Better still would have been for the Leader of the Opposition to remind the media that Rohini Salian, the original public prosecutor in the case, had gone on record to say that the prosecuting agency had, after the BJP came to power at the Centre, told her to 'go soft' in the case. Just that would have been enough.
Rohini Salian's statement, made in 2015, had made front page news for days.
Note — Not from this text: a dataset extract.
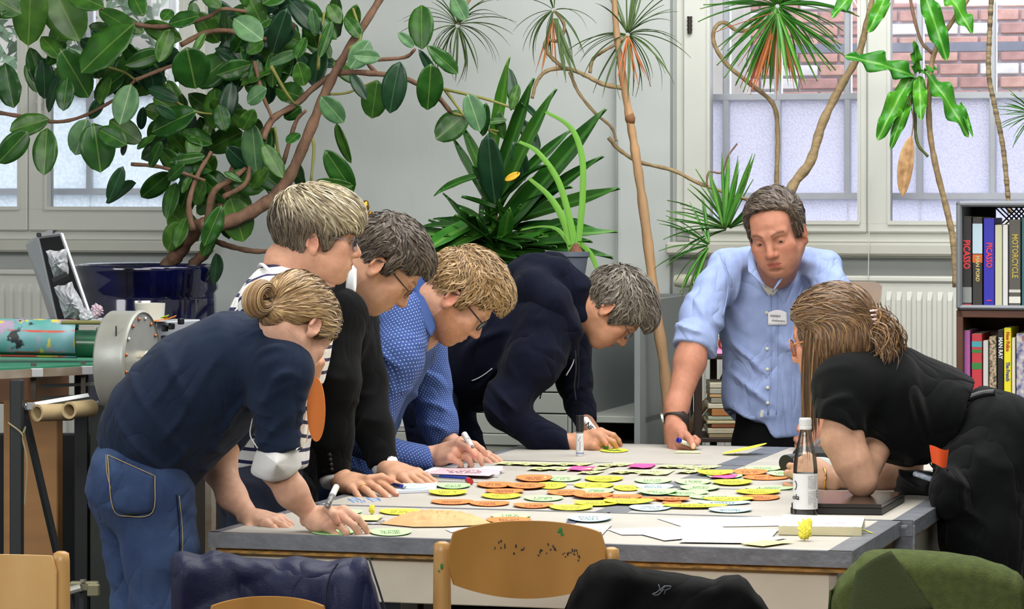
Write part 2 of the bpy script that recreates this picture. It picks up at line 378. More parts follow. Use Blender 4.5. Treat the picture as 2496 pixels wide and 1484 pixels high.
tb = MB(); tb.rbox(UVof(PV(1752, 0, 19.4))[0], UVof(PV(1800, 0, 19.4))[0], 19.4, 19.55, 0, 4); tb.rbox(bp0-.2, bp1+.6, 19.5, 19.62, PV(1900, 130, 19.5).z, PV(1900, 108, 19.5).z)
tag(tb.build('timber_framework', mat('weathered_timber', '#8d8f9c', .8, var=.2, vscale=10)), 'grey weathered timber post and beam outside right window', 'post')
M_hedge = mat('hedge_leaves', '#5f7a5c', .7, rnd=.0, var=.4, vscale=30)
hd = MB()
for k in range(2600):
    u = random.uniform(-7.9, -6.1); v = random.uniform(16.0, 16.8); z = random.uniform(1.0, 3.4)
    a = Vector((random.gauss(0, 1), random.gauss(0, 1), random.gauss(0, 1))).normalized(); c_ = a.cross(Vector((random.gauss(0, 1), random.gauss(0, 1), 1))).normalized(); s_ = random.uniform(.03, .07); p = UV(u, v, z)
    hd.add([p-a*s_, p+c_*s_*.5, p+a*s_, p-c_*s_*.5], [(0, 1, 2, 3)])
tag(hd.build('garden_hedge', M_hedge), 'blurry green and brown hedge outside the left window', 'hedge', kind='stuff')
tag(MB().rbox(-9.5, -3.6, 17.2, 17.4, 0, 3.9).build('garden_wall', mat('garden_wall_render', '#b9b4ac', .9, var=.3, vscale=2.5)), 'pale mottled wall behind the hedge outside left window', 'wall')
struct(MB().rbox(-12, 6, WV+WT, 26, -.12, -.02).build('ground_outside', mat('yard_gravel', '#8f8b84', .9, var=.2, vscale=5)))
# ---- radiators
M_rad = mat('radiator_enamel', '#d4d5cd', .4, var=.04, vscale=4)
def radiator(px0, px1, ytop, V, label, name='radiator', zb=.42):
    u0, u1 = UVof(PV(px0, 700, V))[0], UVof(PV(px1, 700, V))[0]; zt = PV((px0+px1)/2, ytop, V).z
    root = thing(name, label, 'radiator', UV((u0+u1)/2, V, zb))
    b = MB(); n = max(2, int((u1-u0)/.0355)); vs = []; fs = []; prof = [(0, 0), (.18, .0), (.3, .012), (.7, .012), (.82, 0)]
    us = []
    for k in range(n):
        for (t, h) in prof: us.append((u0+(k+t)*(u1-u0)/n, h))
    us.append((u1, 0)); zs = [(zb, 0), (zb+.03, 0), (zb+.06, 1), (zt-.085, 1), (zt-.055, 0), (zt-.012, 0)]
    for (z, a) in zs:
        for (u, h) in us: vs.append(UV(u, V-h*a, z))
    W = len(us)
    for i in range(len(zs)-1):
        for j in range(W-1): fs.append((i*W+j, i*W+j+1, (i+1)*W+j+1, (i+1)*W+j))
    b.add(vs, fs); b.rbox(u0, u1, V+.002, V+.012, zb, zt-.012)
    b.build('panel', M_rad, root)
    g = MB(); g.rbox(u0-.004, u1+.004, V-.012, V+.085, zt-.022, zt, .006)
    g.build('top_grille', M_rad, root)
    for uu in (u0+.004, u1-.004): MB().rbox(uu-.004, uu+.004, V-.004, V+.08, zb+.02, zt-.022).build('side_panel', M_rad, root)
    return root, u0, u1, zt, zb
r1 = radiator(-260, 236, 656, WV-.13, 'long white panel radiator under the left window')
r2 = radiator(1690, 2480, 672, WV-.13, 'white panel radiator under the right window')
vb = MB(); c = PV(1668, 684, WV-.1)
vb.lathe([(.004, -.035), (.02, -.035), (.024, -.02), (.024, .015), (.018, .03), (.004, .032)], c, RM@Matrix.Rotation(PI/2, 3, 'Y'), 20)
vb.tube([c+Ux*.03, c+Ux*.09], .009, 10); vb.build('thermostat_valve', mat('aged_white_plastic', '#c9c7b4', .5, var=.15, vscale=40), r2[0], angle=40)
cord = MB(); cord.tube([PV(2117, 420, WV-.075), PV(2119, 560, WV-.13), PV(2116, 682, WV-.15)], .0016, 6)
tag(cord.build('pull_cord', M_frame), 'thin white cord hanging down from the right window', 'cord')
cord = MB(); cord.tube([PV(1505, 340, WV-.06), PV(1505, 700, WV-.06)], .0022, 6); cord.rbox(wu(1501), wu(1509), WV-.066, WV-.05, wz(702), wz(690))
tag(cord.build('wall_cable', mat('grey_cable', '#8f938f', .6)), 'thin grey cable running down the bare middle wall', 'cable')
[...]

No Opposition politician could have forgotten it, and certainly not one who claims to be fighting an ideological battle against the BJP. In fact, Rahul's latest attack on the RSS was made as recently as June 27, when he accused the BJP and the RSS of wanting the Manusmriti, not the Constitution.
Rahul surely must be aware that in three major bomb blasts targeting Muslims -- 2007 Ajmer Sharif blasts, the 2007 Mecca Masjid (Hyderabad) blast and the 2007 Samjhauta Express blast -- all but three of the Hindutvawadi accused have been acquitted post-2014. The NIA was the prosecuting agency in all of them. This too could have been mentioned by him.

The 2008 Malegaon blast victims, most of them poor, aged and infirm, have been left to their fate by all parties in this powerloom city. Only the Jamiat Ulema, which has been in the forefront of defending Muslims falsely accused in terror cases, has kept track of them. In this case, it represented Syed Nisar, father of Azhar, a 19-year-old victim of the blast, who intervened to oppose Pragya Thakur's bail and also her Lok Sabha candidature.
For these victims, and indeed, for Malegaon's Muslims, Rahul Gandhi's remarks were simply one more indication that the party they once supported no longer cares for them.

In the last two days, after the judgment was uploaded, the NIA judge's scathing remarks against Lieutenant Colonel Prasad Purohit's conduct as an army officer, his dismissal of Pragya Thakur's repeated claims of torture, and his observations on the NIA's failure to produce evidence against the accused, have all been published.
It is still not too late for Rahul Gandhi to point out all this to the media. That is a duty he owes to the victims, to his own party, and to the policy of secularism guaranteed by the Constitution.